The film focuses on the titular Henry (Jaeden Lieberher, of The Confirmation), an 11-year-old genius who basically runs his family’s household. His mother Susan (Naomi Watts, of Allegiant) is a constantly-running-late waitress who spends her days playing video games and her nights getting a little too tipsy with friend and coworker Sheila (Sarah Silverman, of Wreck-It Ralph). The extent of her mothering is urging Henry to “pick up a bad habit or something” and tucking him into bed each night. But she adores him, as does his younger brother Peter (Jacob Tremblay, of The Smurfs 2), who constantly seeks Henry’s companionship and approval.
It’s Henry who does the finances, using a payphone outside school to trade stocks while waiting for Susan to pick them up; Henry who protects Peter from the schoolyard bully; and Henry who is 100% certain that their next-door neighbor, police commissioner Glenn (Dean Norris, of Secret In Their Eyes), is abusing his stepdaughter Christina (Maddie Ziegler), on whom Henry has a crush. But these idiotic, irresponsible, totally unbelievably written adults just won’t listen to Henry! His principal won’t do anything, the child abuse hotline won’t do anything, and Henry is damn mad. “When someone hurts someone else, I think it is our business,” Henry says, and so he goes about scribbling in his red notebook a plan that he won’t share until the time is right—which is right around when the film throws out its first twist.

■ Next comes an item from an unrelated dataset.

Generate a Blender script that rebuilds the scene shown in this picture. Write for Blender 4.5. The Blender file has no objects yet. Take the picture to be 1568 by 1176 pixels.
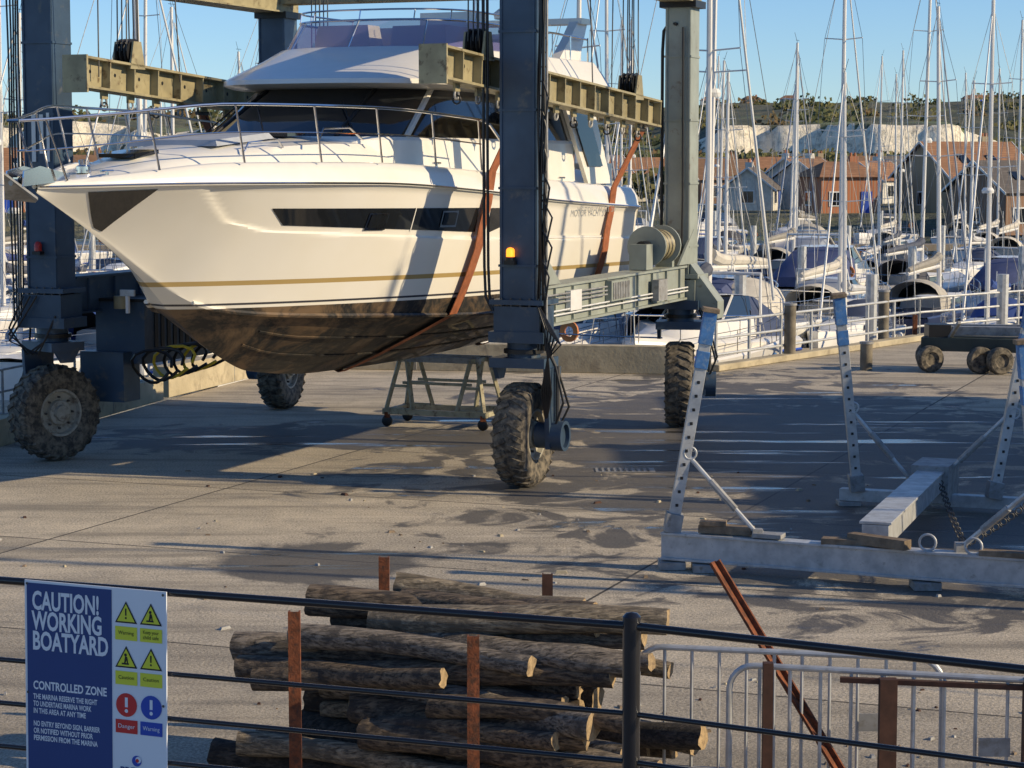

To give away more would veer into spoiler territory, but suffice to say that the film works itself into a pretzel to complicate matters that would be pretty easily solved if any of these characters actually talked to each other. Henry angrily complains about how “Violence isn’t the worst thing in the world, [it’s] apathy,” but in servicing that superficially empathetic declaration, he and Susan make an increasingly ridiculous series of decisions that defy any kind of interior film or exterior real-world logic. Instead of talking to each other, or to other people in their community, or to Christina herself, they surge forward into a plot that unravels so spectacularly by the conclusion that it is truly a colossal waste of time.
And honestly, Henry has some real jerky tendencies, often using his intelligence to disrespect and undermine others. He may say “I prefer precocious” as a descriptor, but he truly kind of sucks. He calls adults by their first names, he mocks his mother, he belittles her best friend (calling her “fashion roadkill”), he refuses to believe that anyone could know more about anything than him. He is essentially the nightmare child that Chris Evans hoped his niece wouldn’t be in Gifted, but no one calls Henry out on any of it.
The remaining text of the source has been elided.